The President in a pair of tweets Saturday that abolishing ICE would "never happen," adding that its employees are "one of the smartest, toughest and most spirited law enforcement groups of men and women that I have ever seen."

Activists and progressive leaders are pressing on, becoming more aggressive in their push to abolish the agency, an effort many in the movement view as both a way to open up the debate over decades of bipartisan US immigration policy and, crucially, win elections.

"The Democratic Party had a reckoning about the crime bill, financial deregulation and about welfare reform, but it never really had a reckoning about their complicity in creating both the intellectual framework for this sort of policy," said Sean McElwee, a leading activist in the anti-ICE movement and early supporter of Ocasio-Cortez's campaign. He cited the 28-year-old Democratic socialist's unapologetic embrace of the issue as a key factor in her Tuesday triumph.

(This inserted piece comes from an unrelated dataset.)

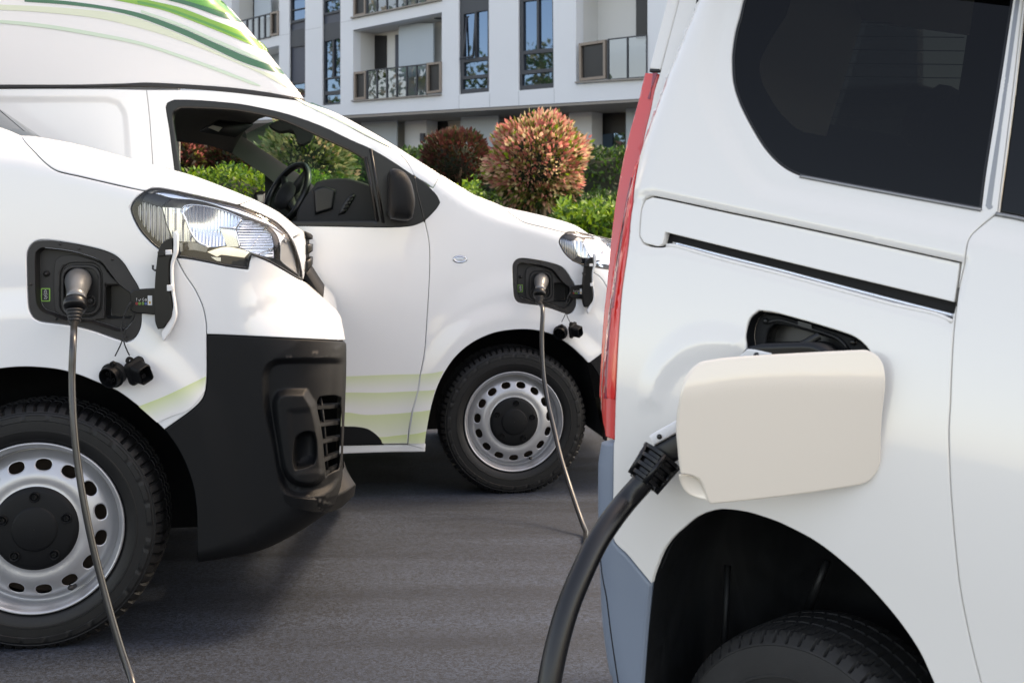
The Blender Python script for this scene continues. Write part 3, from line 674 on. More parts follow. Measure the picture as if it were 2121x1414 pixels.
# ------------------------------------------------------------------ shared vehicle parts
SATIN = mat('satin_grey_bezel', (.55, .55, .55), rough=.28, metal=.5)
def make_tyre(name, parent, R, rl, width=.20, n=360, period=5, slant=0, blocks=True, mat_=None):
    """outer face towards -y; shoulder notches, grooves and raised sidewall blocks are real relief."""
    h = R - rl; P = []                     # (r, y, kind)
    P += [(rl * .985, .018, 0), (rl * 1.02, -.002, 0), (rl + h * .12, -.010, 0), (rl + h * .30, -.0135, 0), (rl + h * .31, -.0152, 0), (rl + h * .345, -.0152, 0), (rl + h * .355, -.014, 0), (rl + h * .54, -.0142, 0)]
    if blocks: P += [(rl + h * .56, -.014, 0), (rl + h * .575, -.014, 1), (rl + h * .70, -.0125, 1), (rl + h * .715, -.0115, 0)]
    P += [(rl + h * .76, -.0095, 0), (rl + h * .775, -.0105, 0), (rl + h * .80, -.009, 0), (rl + h * .83, -.0055, 2), (rl + h * .90, .001, 2), (rl + h * .96, .010, 2), (R - .004, .020, 2), (R - .0015, .030, 2), (R - .0005, .046, 2)]
    gs = [(.056, .064), (.056 + (width - .11) * .48, .064 + (width - .11) * .48), (width - .062, width - .054)]
    y = .046
    for a, b in gs:
        P += [(R, a, 3), (R - .008, a + .0012, 0), (R - .008, b - .0012, 0), (R, b, 3)]
    P += [(R - .0005, width - .04, 2), (R - .0015, width - .028, 2), (R - .006, width - .016, 2), (R - h * .1, width - .006, 2), (R - h * .3, width + .004, 0), (rl + h * .2, width + .004, 0), (rl * .98, width - .02, 0)]
    V, Q = [], []
    for i, (r, yy, k) in enumerate(P):
        for j in range(n):
            a = 2 * math.pi * j / n; rr, y2 = r, yy
            if k == 1:
                b = (j // 4) % 6; hi = (j % 12) not in (0, 11) and not ((j // 30) % 6 == 5 and j % 30 > 22)
                if hi: y2 -= .0024
            elif k == 2 and (j + int(slant * yy)) % period == 0: rr -= .0068; y2 += .003 if yy < .02 else 0
            elif k == 3 and (j * 2 + int(slant * yy * .6)) % (period * 2) == 0: rr -= .004
            V.append((rr * math.cos(a), y2, rr * math.sin(a)))
    for i in range(len(P) - 1):
        for j in range(n):
            l = (j + 1) % n; Q.append((i * n + j, (i + 1) * n + j, (i + 1) * n + l, i * n + l))
    Q = [q[::-1] for q in Q]
    o = link(name, V, Q, mat_ or RUBBER, parent); autosharp(o, 38); return o

def steel_wheel(parent, loc, R, rl, spin=0.0):
    """wheel > tyre, rim, hub_cap, valve: pressed steel disc with fifteen oval vents."""
    w = empty('wheel', loc); w.parent = parent; w.rotation_euler = (0, spin, 0)
    make_tyre('tyre', w, R, rl)
    def prof(r):
        X = np.array([0, .38, .46, .52, .57, .62, .66, .73, .80, .835, .87, .90]); Y = np.array([.0, .0, -.002, .002, .0, .001, .004, .011, .019, .027, .040, .050])
        q = r / rl; return sum(np.interp(q + o_, X, Y) * g_ for o_, g_ in ((-.024, .12), (-.012, .23), (0, .30), (.012, .23), (.024, .12))) * rl / .235
    hs = []
    for k in range(15):
        a = 2 * math.pi * (k + .5) / 15; c = np.array([math.cos(a), math.sin(a)]) * rl * .735; e1 = np.array([math.cos(a), math.sin(a)]); e2 = np.array([-e1[1], e1[0]])
        hs.append([tuple(c + e1 * rl * .064 * math.copysign(abs(math.cos(t)) ** .85, math.cos(t)) + e2 * rl * .094 * math.copysign(abs(math.sin(t)) ** .85, math.sin(t))) for t in [2 * math.pi * q / 18 for q in range(18)]])
    circ = lambda r, n: [(r * math.cos(2 * math.pi * q / n), r * math.sin(2 * math.pi * q / n)) for q in range(n)]
    rim = panel('rim', far_b, circ(rl * .895, 96), STEEL, w, holes=hs, thick=.007, lip=.0015, lipw=.0035, step=.011, wfun=lambda u, v: prof(np.hypot(u, v)), extra=False, pts_extra=[circ(rl * q, 110) for q in (.47, .50, .53, .56, .59, .62, .645, .83, .845, .86, .875)])
    lp = MB(); s = rl / .235
    lp.lathe([(rl * .86, .036 * s), (rl * .885, .050 * s), (rl * .905, .052 * s), (rl * .92, .040 * s), (rl * .925, .020 * s), (rl * .94, .012 * s), (rl * .955, .009 * s), (rl * .965, .000 * s), (rl * .982, -.007 * s), (rl * 1.0, -.008 * s), (rl * 1.008, -.003 * s), (rl * 1.0, .008 * s), (rl * .985, .16)][::-1], 120)
    lp.build('rim_lip', STEEL, w)
    bk = MB(); bk.lathe([(rl * .97, .09), (rl * .5, .075), (.01, .07)][::-1], 40); bk.build('brake_backing', MATTBLK, w)
    dk = MB(); dk.lathe([(rl * .80, .050), (rl * .80, .062), (.05, .062)][::-1], 48); dk.build('brake_disc', mat_disc, w)
    hc = MB()
    pr = [(.001, -.017), (rl * .235, -.017), (rl * .25, -.0155), (rl * .262, -.0125), (rl * .30, -.0115), (rl * .42, -.009), (rl * .475, -.005), (rl * .495, .002), (rl * .497, .012)]
    hc.lathe([(r, y * s) for r, y in pr][::-1], 72)
    for k in range(5):
        a = math.pi / 2 + 2 * math.pi * k / 5; m_ = Matrix.Translation((rl * .375 * math.cos(a), -.0105 * s, rl * .375 * math.sin(a)))
        hc.lathe([(rl * .062, .004), (rl * .060, -.004), (rl * .052, -.0062), (rl * .042, -.0045), (rl * .038, -.002)][::-1], 20, m_)
        hc.lathe([(rl * .036, .0), (rl * .034, -.0055), (rl * .026, -.0075), (rl * .020, -.007), (rl * .018, -.003), (.0005, -.003)][::-1], 6, m_)
    autosharp(hc.build('hub_cap', BLACKP, w), 40)
    vl = MB(); a = -1.05; r0 = rl * .84
    vl.tube([(r0 * math.cos(a), .03, r0 * math.sin(a)), (r0 * .98 * math.cos(a), -.006, r0 * .98 * math.sin(a)), (r0 * .95 * math.cos(a), -.014, r0 * .95 * math.sin(a))], [.006, .006, .0075], 10); vl.build('valve', SEAL, w)
    return w
mat_disc = mat('brown_brake_metal', (.10, .075, .06), rough=.45, metal=.6, noise=.4, nscale=20)

def copy_tree(o, parent):
    c = o.copy(); C.objects.link(c); c.parent = parent
    for ch in list(o.children): copy_tree(ch, c)
    return c

def arch_liner(body, arch_uv, parent, name='arch_liner', w0=.02, w1=.42, m=None):
    """the black tunnel behind a wheel opening."""
    A = list(arch_uv); V, Q = [], []; n = len(A)
    for w in (w0, w0 + .06, w1):
        for (u, v) in A: V.append((u, body.d1(u, v) * (1 if w == w0 else .3) + w, v))
    for i in range(2):
        for k in range(n - 1): Q.append((i * n + k, i * n + k + 1, (i + 1) * n + k + 1, (i + 1) * n + k))
    b = len(V); V.append((sum(a[0] for a in A) / n, w1, min(a[1] for a in A)))
    for k in range(n - 1): Q.append((2 * n + k, 2 * n + k + 1, b))
    return link(name, V, Q, m or LINER, parent)

def nrm_px(pts, f): return [f(x, y) for x, y in pts]

PORT = zA((100, 250), (108, 190), (145, 135), (210, 108), (300, 110), (500, 140), (700, 186), (815, 232), (885, 295), (945, 390), (1005, 490), (1026, 560), (1030, 700), (1028, 790), (1010, 850), (970, 908), (910, 936), (800, 900), (660, 850), (520, 812), (400, 792), (300, 780), (205, 765), (150, 730), (118, 660), (106, 520), (103, 400))
BASIN = zA((165, 260), (172, 205), (215, 172), (300, 176), (470, 200), (640, 250), (710, 292), (770, 370), (850, 470), (960, 560), (985, 640), (975, 720), (940, 790), (885, 840), (830, 842), (700, 800), (600, 772), (520, 772), (400, 752), (300, 712), (225, 685), (188, 640), (172, 560), (168, 400))

def rrect(x0, y0, x1, y1, r, n=5):
    P = []
    for cx, cy, a0 in ((x1 - r, y0 + r, -90), (x1 - r, y1 - r, 0), (x0 + r, y1 - r, 90), (x0 + r, y0 + r, 180)):
        for k in range(n + 1):
            a = math.radians(a0 + 90 * k / n); P.append((cx + r * math.cos(a), cy + r * math.sin(a)))
    return P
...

"She had an actual campaign strategy that revolved around ICE, and it was very smart, because (incumbent Rep. Joe) Crowley was weak on immigration and she knew that he would never be able to get where he needed to be to win that primary," McElwee said. "So she just hammered him on it. She didn't shy away from saying it. She put it in her ads. She ran on the issue. She challenged him in the debate. I think 'Abolish ICE' is where it is today because of her leadership."

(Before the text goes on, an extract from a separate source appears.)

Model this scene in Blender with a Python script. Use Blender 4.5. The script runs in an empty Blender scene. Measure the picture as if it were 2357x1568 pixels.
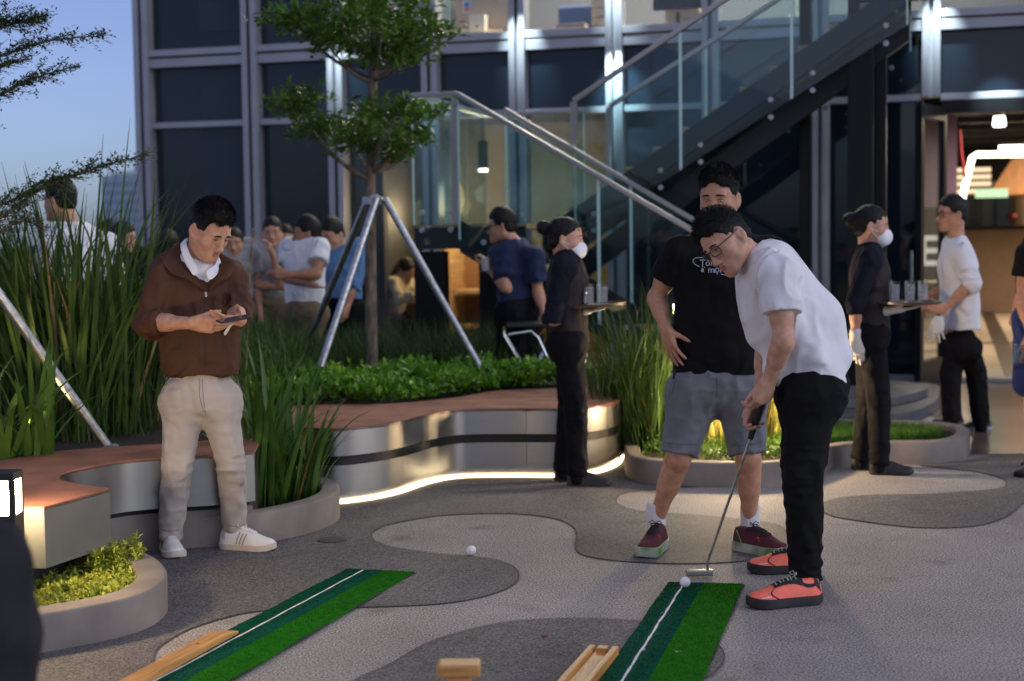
import bpy, bmesh, math, random
import numpy as np
from mathutils import Vector, Matrix, Euler
from mathutils.bvhtree import BVHTree
rnd = random.Random(7)
sc = bpy.context.scene
C = sc.collection

# ------------------------------------------------------------------ camera
FPX, CX, CY, EYE = 3500.0, 1178.5, 784.0, 1.4
PITCH = math.atan((784 - 550) / FPX)
ROLL = 0.013
VF = np.array([0, math.cos(PITCH), -math.sin(PITCH)])
_r0 = np.array([1.0, 0, 0]); _u0 = np.array([0, math.sin(PITCH), math.cos(PITCH)])
VR = math.cos(ROLL) * _r0 - math.sin(ROLL) * _u0
VU = math.sin(ROLL) * _r0 + math.cos(ROLL) * _u0
cam_d = bpy.data.cameras.new('camera')
cam = bpy.data.objects.new('camera', cam_d); C.objects.link(cam)
cam.matrix_world = Matrix(((VR[0], VU[0], -VF[0], 0), (VR[1], VU[1], -VF[1], 0), (VR[2], VU[2], -VF[2], EYE), (0, 0, 0, 1)))
cam_d.sensor_width = 36; cam_d.lens = 36 * FPX / 2357
cam_d.clip_start = 0.05; cam_d.clip_end = 20000
cam_d.dof.use_dof = True; cam_d.dof.focus_distance = 6.15; cam_d.dof.aperture_fstop = 2.2
cam_d.dof.aperture_blades = 9
sc.camera = cam

# ------------------------------------------------------------------ dusk sky, one broad weak sun glow, exposure
W = bpy.data.worlds.new('World'); sc.world = W; W.use_nodes = True
nt = W.node_tree; nt.nodes.clear()
wo = nt.nodes.new('ShaderNodeOutputWorld'); bg = nt.nodes.new('ShaderNodeBackground')
sky = nt.nodes.new('ShaderNodeTexSky'); sky.sky_type = 'NISHITA'; sky.sun_disc = False
sky.sun_elevation = math.radians(25.0); sky.sun_rotation = math.radians(112.0)
sky.altitude = 50; sky.air_density = 0.7; sky.dust_density = 1.7; sky.ozone_density = 5.6
bg.inputs['Strength'].default_value = 0.185
hsv = nt.nodes.new('ShaderNodeHueSaturation'); hsv.inputs['Saturation'].default_value = .86; hsv.inputs['Hue'].default_value = .518   # the evening's even lavender cast
nt.links.new(sky.outputs[0], hsv.inputs['Color']); nt.links.new(hsv.outputs[0], bg.inputs[0]); nt.links.new(bg.outputs[0], wo.inputs[0])
sun_d = bpy.data.lights.new('sun', 'SUN'); sun_d.energy = 0.8; sun_d.angle = math.radians(140); sun_d.color = (1.0, 0.93, 0.84)
sun = bpy.data.objects.new('sun', sun_d); C.objects.link(sun)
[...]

Efforts to further escalate the fight beyond the electoral realm are already in motion. The Democratic Socialists of America, which reported its largest spike in new, dues-paying members since Trump's election on the day after Ocasio-Cortez's win, are planning a national campaign to ramp up the pressure.

Maria Svart, the group's national director, said the organization is ready to "apply pressure wherever possible to lift up the narrative that ICE is horrific, has no place in our communities and needs to be abolished."

"That looks different in different places," she said. "We have chapters in every state in the country, and folks are doing everything from vigils to encampment to bird-dogging to really raise this issue in the public eye and say, 'We do not submit to this.' "

Protests have already begun to grow in size and frequency. By Friday afternoon, police in Philadelphia had made six arrests outside the city's ICE office amid a heated demonstration, as crowds chanted, "I'd rather go to jail than go to a detention center."

Philadelphia City Council member Helen Gym recorded and tweeted out video of the scenes.

Activists are also seeking to expand the moral dimension of the fight. Hartford City Councilwoman Wildaliz Bermudez, of the Working Families Party, said the visceral nature of reporting from the border during the height of the family separation crisis pushed the movement toward a tipping point.

She likened the situation to what followed the white supremacist rallies last summer in Charlottesville, Virginia.

"It has to be a unified front (in response to ICE)," Bermudez said, "because like when you have people chanting on the street, 'You will not replace us,' they're not just talking about Jews. They're talking about everyone."